His son-in-law, one Kevin Slattery, an erstwhile British broker, has pleaded to charges involving swindling six cashed up Hongkongers (including the judge) out of some HK$19 million (divide by seven to get a figure in real money and travel here quick to spend Aussie dollars because it cannot last – so the morose expatriates are hoping!)

Mr Slattery fled the jurisdiction in late 2005 – but there are no Alsatias in modern Britain for the errant conman and he was extradited thence to the HKSAR last year.

He has now put his hands up for 14 charges of theft, 11 of evasion of liability by deception, and five of forgery.

He also hoodwinked a German school teacher, a business consultant, and an investment manager of his acquaintance.

He has offered through his counsel what a journal of record described as a sincere apology.

His sentencing has been adjourned.
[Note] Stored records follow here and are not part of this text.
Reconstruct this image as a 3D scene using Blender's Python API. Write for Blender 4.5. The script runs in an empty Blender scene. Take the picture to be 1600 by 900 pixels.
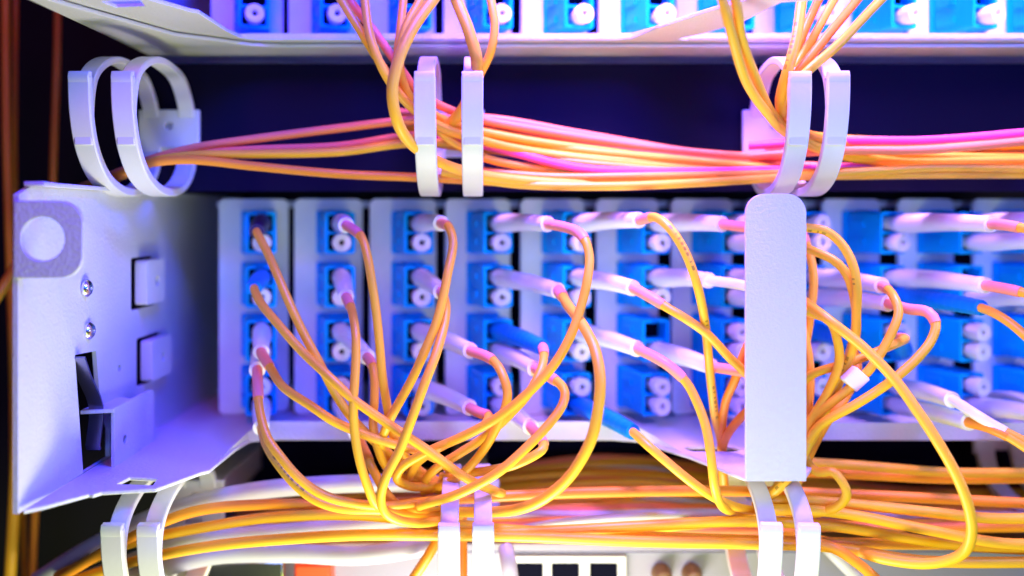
import bpy, bmesh, math, random
from mathutils import Vector, Matrix

S = 0.0012            # one working unit is 1.2 mm
F = 1400.0            # focal length in photo pixels
CU, CV = 777.0, 340.0 # principal point of the photo
scene = bpy.context.scene
col = scene.collection

# ------------------------------------------------------------------ camera
cam_d = bpy.data.cameras.new('camera')
cam = bpy.data.objects.new('camera', cam_d)
col.objects.link(cam)
cam.location = (0, 0, 0)
cam.rotation_euler = (math.radians(90), 0, 0)
cam_d.sensor_width = 36
cam_d.lens = F / 1600 * 36
cam_d.shift_x = (800 - CU) / 1600
cam_d.shift_y = -(450 - CV) / 1600
cam_d.clip_start = 0.01
cam_d.clip_end = 10
cam_d.dof.use_dof = True
cam_d.dof.focus_distance = 199 * S
cam_d.dof.aperture_fstop = 4.9
scene.camera = cam

# ------------------------------------------------------------------ world + lamps
w = bpy.data.worlds.new('World')
scene.world = w
w.use_nodes = True
w.node_tree.nodes['Background'].inputs[0].default_value = (0.10, 0.07, 0.35, 1)
w.node_tree.nodes['Background'].inputs[1].default_value = 0.04


def lamp(name, loc, target, size, rgb, spread=180):
    d = bpy.data.lights.new(name, 'AREA')
    d.energy = max(rgb)
    d.color = [c / max(rgb) for c in rgb]
    d.size = size * S
    d.spread = math.radians(spread)
    o = bpy.data.objects.new(name, d)
    col.objects.link(o)
    o.location = Vector(loc) * S
    o.rotation_euler = (Vector(target) - Vector(loc)).to_track_quat('-Z', 'Y').to_euler()
    return o


lamp('side_lamp', (400, 160, -20), (-90, 198, -25), 50, (0.008, 0.012, 0.020), 40)
lamp('right_lamp', (150, 110, 50), (-80, 240, -20), 60, (0.004, 0.035, 0.42))
lamp('blue_top_lamp', (0, 150, 120), (0, 240, -30), 60, (0.01, 0.05, 1.3))
lamp('violet_top_lamp', (22, 189, 125), (38, 232, -5), 40, (0.21, 0.085, 0.28), 75)
lamp('violet_right_lamp', (125, 189, 160), (110, 232, -5), 40, (0.27, 0.13, 0.40), 80)
lamp('magenta_cable_fill', (-50, 50, 170), (20, 220, -10), 50, (0.23, 0.002, 0.18))  # added unseen lamp, pushes the cable tops towards pink
lamp('white_low_lamp', (-5, 95, -170), (0, 220, -30), 90, (0.23, 0.275, 0.035))
lamp('white_right_lamp', (100, 60, -150), (40, 220, -60), 60, (0.18, 0.22, 0.025))
lamp('white_under_lamp', (0, 180, -150), (0, 215, 46), 60, (0.48, 0.46, 0.42))
lamp('front_lamp', (40, -250, 0), (40, 225, -20), 100, (0.036, 0.060, 0.18), 60)
lamp('top_right_fill', (230, 120, 150), (60, 245, -10), 50, (0.26, 0.22, 0.32))  # unseen lamp added to lift the right plates, tongue and front lip

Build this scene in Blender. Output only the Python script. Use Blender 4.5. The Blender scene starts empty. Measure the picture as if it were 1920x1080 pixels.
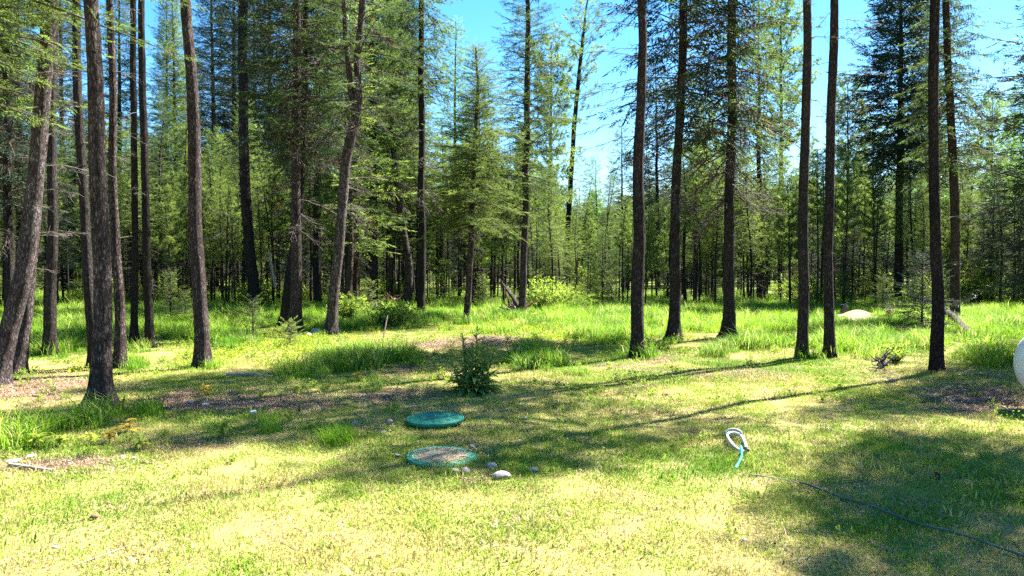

The money was gone, all gone – paying debts, funding a flamboyant lifestyle, and buying shares in a company.

His unfortunate father-in-law was even persuaded to guarantee a short-term loan for US$625,000 and feared bankruptcy and a forced resignation from the Bench after a distinguished career, when it was called upon after Mr Slattery did not repay the debt.

It seems that when the jig was up he told his wife over the phone about the peculation and then fled.

A sad morality tale – you can choose your friends, but you cannot choose your relatives – but I suppose you can choose not to give the latter all your hard-earned savings.